May 15, 2007

Republican Big Tent Problem

TPMMuckraker reported that since 2005 the Voting Rights section in the Department of Justice has lost four out of the six African-American attorneys that had made up the civil service (non-political) attorneys out of 35 total attorneys in this section. And things are just as bleak in the Civil Rights Division.

An analysis by ABC's Washington, D.C. affiliate last week showed that the criminal section of the Civil Rights Division had a similarly bleak record: Out of fifty attorneys in the criminal section, they found, only two are African-American. Not a single African-American attorney had been hired since 2003.

Let's repeat that: not one African-American attorney was hired since 2003 in the Civil Rights division.

Just think about what that says about the state of the Republican Big Tent. For all the token figureheads they put in public view (Colin Powell, Condolezza Rice, Kenneth Blackwell, etc.) there must be a pacity of African-Americans conservatives either willing to do the Administration's bidding or who per-Monica can be trusted to do their bidding.

Even Paul McNaulty's predecessor's predecessor, Larry Thompson, another highly visible Bush African-American appointee, wasn't sufficiently interested in another position in Bush's administration. (Smart guy)

Perhaps it all boils down to the point that Steve Benen made the other day: it must be hard finding qualified African-American attorneys with an inate hostility to civil rights enforcement.

For whatever reason, it is pretty clear that the Bush administration didn't even bother to try to hide their racist goal of subverting purpose of the Civil Rights Division and the Voting Rights section by putting in a token who would at least make it harder to make that charge stick.

Additional evidence for this assertion can be found in this pre-2004 analysis which showed that even before Bush's second term, the number of civil rights cases dropped precipiously. Indeed:

The data show that one factor driving the disparate trends is the very different way that the various categories of cases are dealt with by US Attorneys and their assistants. In FY 2003, for example the prosecutors chose to file formal charges in almost all (90%) of the immigration cases presented to them by the investigative agencies. When it came to civil rights, however, they only prosecuted 5%.

Furthermore, under the Bush DoJ during the first five years, only one case charging voting discrimination to protect the rights of African-Americans to vote was brought forward, while the very first reverse discrimination case (whites being discriminated against by non-whites) was prosecuted.

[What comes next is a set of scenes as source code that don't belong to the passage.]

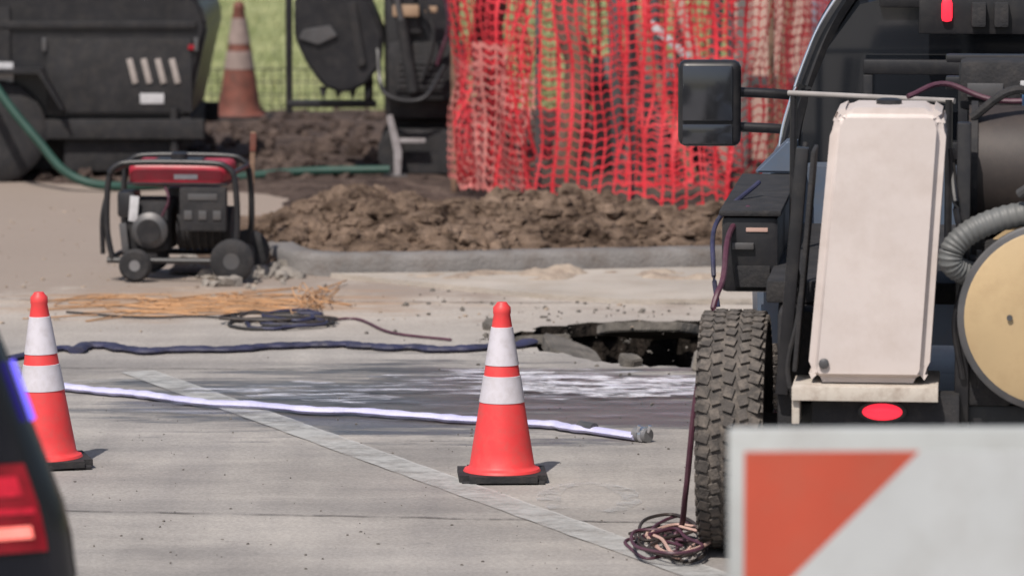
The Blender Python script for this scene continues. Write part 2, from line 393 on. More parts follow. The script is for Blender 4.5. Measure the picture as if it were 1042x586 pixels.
def pileh(x,y):
    n_=noise.fractal(Vector((x*2.4,y*2.4,3)),1,2.1,6); n2=noise.noise(Vector((x*1.3,y*.8,9)))
    ex=sm(-1.75,-.95,x)*sm(4.2,2.6,x); cy=28.45+.08*x
    dy=abs(y-cy)/(1.2+.25*n2); prof=max(0,1-dy**1.7) if dy<1 else 0
    amp=.27-.10*sm(-.1,.6,x)+.09*n2
    return .02+ex*(prof*amp+.075*n_*(prof>0)*min(1,prof*3))
heap('dirt_pile',DIRT,-1.9,4.4,27.05,30.4,240,130,lambda x,y: pileh(x,y) if y>27.35+.12*x or x<-1.5 else -.05)
def sandh(x,y):
    n_=noise.fractal(Vector((x*3,y*2.5,7)),1,2.1,5)
    return -.005+.075*(n_+.45)*sm(1.9,.8,x)*sm(-.95,-.3,x)*sm(26.45,26.7,y)*sm(27.14+.1*x,26.9+.1*x,y)
heap('sand_spill',SAND,-.9,1.9,26.4,27.3,140,60,sandh)

tb_=bmesh.new(); bmesh.ops.create_icosphere(tb_,subdivisions=2,radius=1)
ICV=[v.co.copy() for v in tb_.verts]; ICF=[[v.index for v in f.verts] for f in tb_.faces]; tb_.free()
tb_=bmesh.new(); bmesh.ops.create_icosphere(tb_,subdivisions=1,radius=1)
ISV=[v.co.copy() for v in tb_.verts]; ISF=[[v.index for v in f.verts] for f in tb_.faces]; tb_.free()
def clods(name,m,n,fn,s0,s1,pw=3):
    V=[];F=[]
    for _ in range(n):
        p=Vector(fn()); s=s0+(s1-s0)*random.random()**pw
        A,Bf=(ICV,ICF) if s>.035 else (ISV,ISF)
        sx,sy,sz=random.uniform(.7,1.4),random.uniform(.7,1.3),random.uniform(.5,1)
        o=Vector((random.random()*50,0,0)); b0=len(V)
        for c in A:
            k=s*(1+.6*noise.noise(c*1.2+o)); V.append((c.x*sx*k+p.x,c.y*sy*k+p.y,c.z*sz*k+p.z))
        F+=[[b0+i for i in f] for f in Bf]
    me=D.meshes.new(name); me.from_pydata(V,[],F); return link(name,me,m)
def onpile():
    while True:
        x=random.uniform(-1.65,2.4); y=random.uniform(27.35,29.9)
        if y<27.42+.12*x: continue
        h=pileh(x,y)
        if h>.045: return (x,y,h+.008)
clods('dirt_clods',DIRT,2600,onpile,.010,.085,3.5)
def spill():
    x=random.gauss(-1.42,.16);y=random.gauss(27.1,.45);return (x,y,.015)
clods('rubble',RUBB,110,spill,.012,.075,3)
clods('gravel',SAND,420,lambda:(random.uniform(-4,2),random.uniform(24.4,31.3),.008),.004,.016)
clods('road_debris',ASPH,220,lambda:(random.gauss(.5,.7),random.gauss(23.6,.9) if random.random()<.5 else random.uniform(25,26.6),.008),.004,.018)
clods('grit',ASPH,260,lambda:(random.uniform(-2,1),random.uniform(16.5,22),.006),.002,.006)
def soilc():
    x=random.uniform(-4,0);y=random.uniform(32.5,38.5);return(x,y,soilh(x,y)+.01)
clods('soil_clods',SOIL,600,soilc,.02,.10)

V=[];F=[]
for _ in range(22000):
    y=39.0+random.random()**1.2*22; x=random.uniform(-.125,.06)*y
    h=random.uniform(.03,.12); a=random.random()*6.28; w=.010; dx,dy=math.cos(a)*w,math.sin(a)*w
    tx,ty=random.uniform(-.05,.05),random.uniform(-.05,.05); b0=len(V)
    V+=[(x-dx,y-dy,0),(x+dx,y+dy,0),(x+tx,y+ty,h)]; F.append((b0,b0+1,b0+2))
me=D.meshes.new('grass');me.from_pydata(V,[],F);link('grass',me,BLADE)

# ------------------------------------------------------------ traffic cones
def cone(loc,h=.71,rz=0,mo=ORG,mb=BAND,name='traffic_cone',tilt=0):
    e=empty(name,loc,rz); e.rotation_euler=(0,tilt,rz); k=h/.71
    bm=bmesh.new(); bmesh.ops.create_cube(bm,size=1); bmesh.ops.scale(bm,vec=(.35*k,.35*k,.026*k),verts=bm.verts)
    bmesh.ops.bevel(bm,geom=[e_ for e_ in bm.edges if abs(e_.verts[0].co.z-e_.verts[1].co.z)>.01],offset=.04*k,segments=4,affect='EDGES')
    o=fin('rubber_base',bm,BLKM,e); o.location=(0,0,.021*k)
    for sx in (-1,1):
        for sy in (-1,1): box('foot',e,BLKM,(sx*.13*k,sy*.13*k,.006*k),(.07*k,.07*k,.012*k),.003)
    R=lambda z:.132-(z-.045)*(.132-.027)/(.70-.045)
    pr=[(.155,.035),(.150,.045),(.137,.050)]+[(R(z),z) for z in (.06,.12,.2,.3,.4,.5,.6,.66)]+[(R(.665)+.003,.668),(R(.67)+.003,.69),(.024,.702),(.019,.71)]
    lathe('cone_body',e,mo,[(r*k,z*k) for r,z in pr],seg=48)
    for z0,z1 in ((.312,.418),(.460,.612)):
        lathe('reflective_band',e,mb,[((R(z0)+.0005)*k,z0*k),((R(z0)+.0025)*k,(z0+.001)*k),((R(z1)+.0025)*k,(z1-.001)*k),((R(z1)+.0005)*k,z1*k)],seg=48)
    return e
cone((-.04,19.43,.004),rz=.04)
cone((-1.90,19.80,.004),rz=.25,tilt=rad(-1.5))
cone((-2.10,37.8,.05),h=.92,mo=OLDORG,mb=OLDBAND,rz=.2)

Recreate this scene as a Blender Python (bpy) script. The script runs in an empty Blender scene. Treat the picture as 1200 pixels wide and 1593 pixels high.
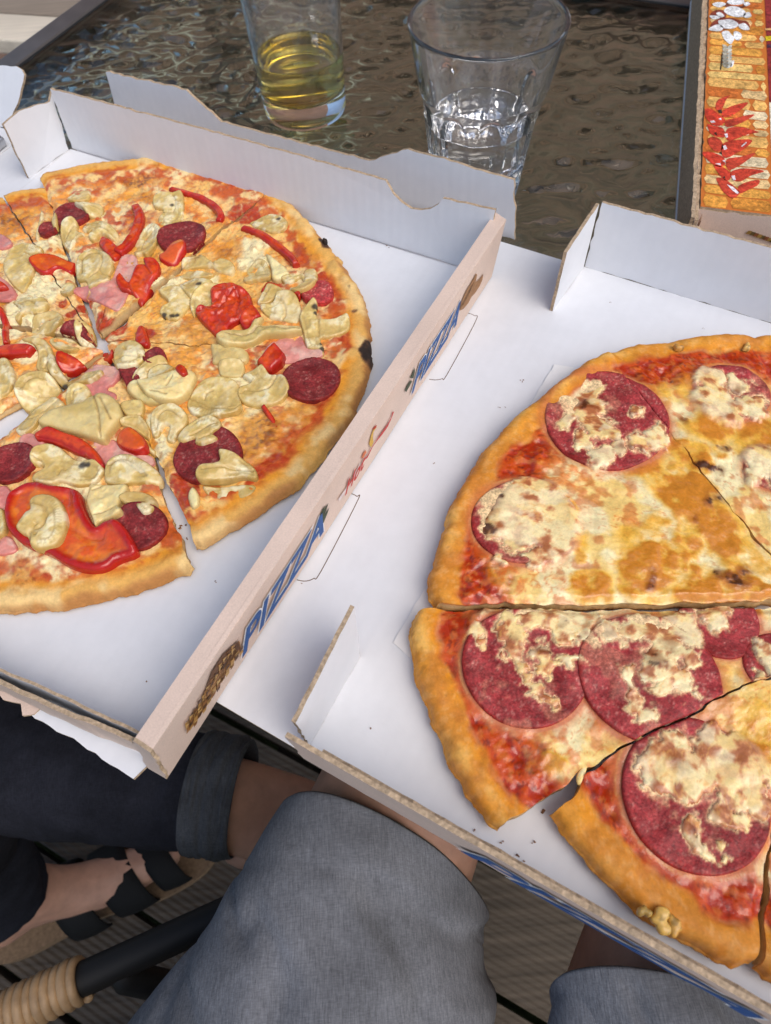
import bpy, bmesh, math, random
import numpy as np
from mathutils import Vector, Matrix

random.seed(7)
rng = np.random.default_rng(7)
SC = bpy.context.scene
COL = SC.collection
T = 0.72                                    # height of the table top above the deck

# ------------------------------------------------------------------ camera
CF, CPIT, CROL, CH = 1066.5353, 1.02733, -0.0805, 0.2848     # focal length in photo pixels, pitch, roll, height above the table
PW, PH = 1200.0, 1593.0
_F = np.array([0, math.cos(CPIT), -math.sin(CPIT)])
_R0 = np.array([1.0, 0, 0]); _U0 = np.cross(_R0, _F)
_R = math.cos(CROL) * _R0 + math.sin(CROL) * _U0
_U = -math.sin(CROL) * _R0 + math.cos(CROL) * _U0
_C = np.array([0, 0, CH + T])
cd = bpy.data.cameras.new('camera'); cam = bpy.data.objects.new('camera', cd); COL.objects.link(cam)
M = Matrix(((_R[0], _U[0], -_F[0], _C[0]), (_R[1], _U[1], -_F[1], _C[1]), (_R[2], _U[2], -_F[2], _C[2]), (0, 0, 0, 1)))
cam.matrix_world = M
cd.sensor_fit = 'VERTICAL'; cd.sensor_height = 24.0
cd.lens = 24.0 * CF / PH
cd.clip_start = 0.02; cd.clip_end = 2000
cd.dof.use_dof = True; cd.dof.focus_distance = 0.33; cd.dof.aperture_fstop = 11.0
SC.camera = cam

# ------------------------------------------------------------------ light
SUN_EL, SUN_AZ = math.radians(55), math.radians(138)          # azimuth measured from +Y towards +X
w = bpy.data.worlds.new('World'); SC.world = w; w.use_nodes = True
nt = w.node_tree; nt.nodes.clear()
wo = nt.nodes.new('ShaderNodeOutputWorld'); bg = nt.nodes.new('ShaderNodeBackground'); sk = nt.nodes.new('ShaderNodeTexSky')
sk.sky_type = 'NISHITA'; sk.sun_disc = False; sk.sun_elevation = SUN_EL; sk.sun_rotation = SUN_AZ
sk.air_density = 1.0; sk.dust_density = 2.5; sk.ozone_density = 1.0
bg.inputs['Strength'].default_value = 0.15
nt.links.new(sk.outputs[0], bg.inputs[0]); nt.links.new(bg.outputs[0], wo.inputs[0])
sd = bpy.data.lights.new('sun', 'SUN'); so = bpy.data.objects.new('sun', sd); COL.objects.link(so)
sd.energy = 1.2; sd.angle = math.radians(50); sd.color = (1.0, 0.955, 0.89)
_sd = Vector((math.sin(SUN_AZ) * math.cos(SUN_EL), math.cos(SUN_AZ) * math.cos(SUN_EL), math.sin(SUN_EL)))
so.rotation_euler = _sd.to_track_quat('Z', 'Y').to_euler()
vs = SC.view_settings
vs.view_transform = 'Standard'; vs.look = 'None'; vs.exposure = 0.30; vs.gamma = 1.0; vs.use_curve_mapping = False
SC.render.engine = 'CYCLES'
SC.cycles.max_bounces = 20; SC.cycles.transmission_bounces = 20; SC.cycles.transparent_max_bounces = 16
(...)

So zero new African-American attorneys hired in a key area of the DoJ since 2003, a mere 5% (before 2004) civil rights cases were prosecuted by the Bush DoJ, one votings rights case prosecuted to protect African-Americans right to vote, and one voting rights case to protect white Americans right to vote. It sure seems like one could detect a pattern.

Some important reports:

  • Joseph Rich, chief of the voting section in the DoJ, affirms the abysmal record.

  • Politicization of the Voting Rights section affects Georgia redistricting case.

  • Hiring practices in DoJ emphasize conservative credentials, deemphasize civil rights enforcement experience.

Posted by Mary at May 15, 2007 07:17 AM | Race | Technorati links |

Sarkozy in Berlin

Posted by: ccoaler at May 16, 2007 02:38 AM

One correction. The Voting Section and the Criminal Section are PARTS of the Civil Rights Division.

It's the Criminal Section that hasn't hired a black attorney since 2003. The Voting Section has hired two (though this isn't in the stuff you quote).